Improving U.S.-China relations through “people-to-people contact” to reduce “the threat level” between the countries was the most significant part of Honolulu Mayor Peter Carlisle‘s two-week Asia tour, he told Civil Beat in an exclusive interview Tuesday.

Carlisle said a moment of clarity came when he met with a top government official in the Great Hall of the People in Tiananmen Square who spoke frankly about a disconnect between China and the United States.

“We had somebody who was essentially at the highest level of the Chinese government,” Carlisle said. “They very bluntly said, ‘You know, look, our governments don’t always see eye to eye.’ And there are a bunch of people in China who don’t believe that they should have anything to do with the United States. And there’s a bunch of people in the United States who don’t believe there’s anything we should have to do with China.”

Finding common ground, Carlisle said, isn’t necessarily up to government officials. He said governments must also promote relationships between the citizens of both countries.

“I mean, I’m not just talking about government,” Carlisle said. “Certainly, (meetings between) municipal governments are good.
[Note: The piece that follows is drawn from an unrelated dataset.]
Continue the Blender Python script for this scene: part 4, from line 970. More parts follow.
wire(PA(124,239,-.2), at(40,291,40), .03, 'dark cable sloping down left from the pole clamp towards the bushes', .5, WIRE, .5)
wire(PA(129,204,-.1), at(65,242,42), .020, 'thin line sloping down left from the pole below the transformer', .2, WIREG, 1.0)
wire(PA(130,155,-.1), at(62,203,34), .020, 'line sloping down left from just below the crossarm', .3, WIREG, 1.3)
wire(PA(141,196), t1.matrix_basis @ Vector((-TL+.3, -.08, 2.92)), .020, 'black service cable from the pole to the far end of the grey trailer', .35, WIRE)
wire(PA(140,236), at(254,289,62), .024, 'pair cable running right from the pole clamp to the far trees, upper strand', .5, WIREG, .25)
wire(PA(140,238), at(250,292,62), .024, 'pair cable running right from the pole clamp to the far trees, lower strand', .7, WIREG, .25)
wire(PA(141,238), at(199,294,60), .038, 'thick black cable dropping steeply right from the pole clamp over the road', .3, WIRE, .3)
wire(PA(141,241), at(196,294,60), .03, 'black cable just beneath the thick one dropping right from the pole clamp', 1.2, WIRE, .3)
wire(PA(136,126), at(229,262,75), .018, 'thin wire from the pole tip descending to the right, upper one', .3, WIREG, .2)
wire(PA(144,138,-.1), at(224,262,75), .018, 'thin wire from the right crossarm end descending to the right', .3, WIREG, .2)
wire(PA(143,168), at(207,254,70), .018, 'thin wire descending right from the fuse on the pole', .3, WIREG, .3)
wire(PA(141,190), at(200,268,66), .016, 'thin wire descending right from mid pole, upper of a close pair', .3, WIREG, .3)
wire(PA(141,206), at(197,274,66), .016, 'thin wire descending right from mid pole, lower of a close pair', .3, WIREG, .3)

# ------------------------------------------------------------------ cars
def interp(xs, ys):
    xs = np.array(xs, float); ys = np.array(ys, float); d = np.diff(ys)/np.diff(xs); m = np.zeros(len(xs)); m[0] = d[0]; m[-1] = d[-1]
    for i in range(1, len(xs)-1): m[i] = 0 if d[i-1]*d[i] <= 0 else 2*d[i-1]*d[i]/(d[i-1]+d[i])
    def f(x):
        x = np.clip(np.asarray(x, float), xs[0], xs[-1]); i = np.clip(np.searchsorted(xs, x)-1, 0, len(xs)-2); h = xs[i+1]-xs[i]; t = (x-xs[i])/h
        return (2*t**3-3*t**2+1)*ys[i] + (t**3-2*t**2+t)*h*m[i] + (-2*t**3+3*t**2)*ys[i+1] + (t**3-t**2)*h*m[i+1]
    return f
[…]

Sister city relationships are good. We exchange culture. We exchange educational opportunities. We exchange those soft things that really mean a lot. We bring the hula, they bring the acrobats.”

Strengthening cross-cultural ties is also a way to open dialogue about more serious matters, Carlisle said.

“A view that’s very, very significant for us to take and follow up on is to make sure that we have people-to-people contact,” he said. “We still have the ability to communicate with those people who believe that if we have the Chinese people and the American people meeting each other, greeting each other, and becoming friends — which is very easy to do — the threat level between us goes down.”

During Carlisle’s two-week trip to China and Taiwan this month, he said he visited museums, attended a film festival and even had a 50-pound panda cub sit in his lap. But the official purpose of the trip, he said, was to strengthen “sister city” relations with the countries, as well as discuss tourism and other economic opportunities.

In Shanghai, the mayor said he promoted Honolulu as a prime location for filmmakers. He got new perspective on how rail could transform Honolulu from officials in charge of Taiwan’s high-speed train. The Asia trip came just weeks after Carlisle traveled to South Korea, and he said he’s now considering heading to Japan next.

“I’ve been to Korea, I’ve been to China and Taiwan,” Carlisle said. “In Japan, there is a sister city activity that I could go to, but it’s more that they need to have their friends show that they’re not afraid to go to Japan. It’s not definite but my thinking is that would be a good thing.”

While governments in South Korea, China and Taiwan paid for Carlisle and other city officials to visit in May and June, Carlisle said he wouldn’t accept such a gift for a trip to Japan.

“That I would do on our nut rather than imposing a financial burden on our friends who are already in trouble,” he said.